On Sat, Jun 14, 2008 at 02:35:38PM -0400, Tom Lane wrote:
> Michael Fuhr <mike@fuhr.org> writes:
> > I created a test case that has close to the same estimated and
> > actual row counts and has the same plan if I disable enable_nestloop:
>
> There's something weird about this --- why does the second plan seqscan
> b_saskaita, instead of using the bitmap scan that it had previously
> estimated to be cheaper?
Dunno.
> What PG version are you testing, and can you provide the full test case?
My test was in 8.2.9, the only version I had handy at the time. I
later tested 8.1.13 (Julius said he was running 8.1.4) and got the
same plan that Julius got without messing with planner settings.
I don't have access to my test case right now but I'll post it when
I get a chance.

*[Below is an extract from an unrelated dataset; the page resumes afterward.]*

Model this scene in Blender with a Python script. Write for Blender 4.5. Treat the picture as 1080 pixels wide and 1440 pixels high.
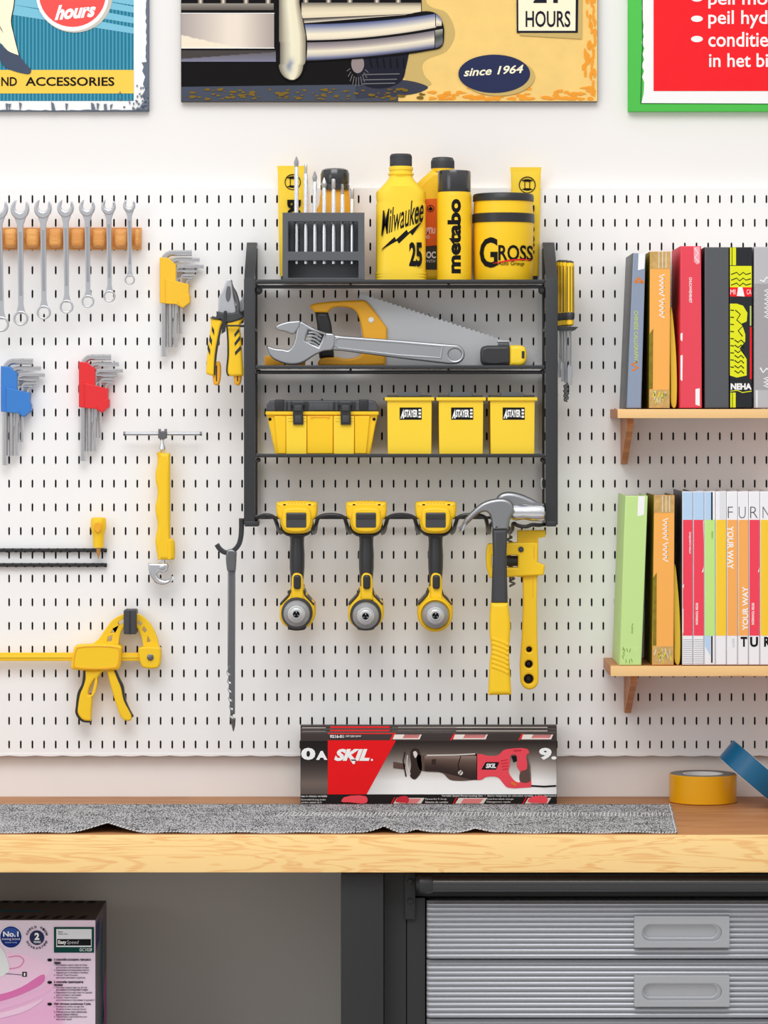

I simply populated the tables with random data,
adjusting the amount and distribution until I got row count estimates
close to what Julius got. I don't know if my test case is close
enough to Julius's data to be relevant to his problem but if you think
my results are weird then maybe I've stumbled across something else
that's interesting.
> (As for the original question, the hash plan seems to me to be perfectly
> reasonable for the estimated row counts --- fetching one row out of
> fifty using an indexscan is going to be expensive. So I think the OP's
> problem is purely a statistical one, or maybe he's in a situation where
> he should reduce random_page_cost.)
Hmmm...8.1.13 wants to do the hash join that you think would be
reasonable but 8.2.9 prefers the nested loop as in my second example.
I think I did have a reduced random_page_cost (2 as I recall).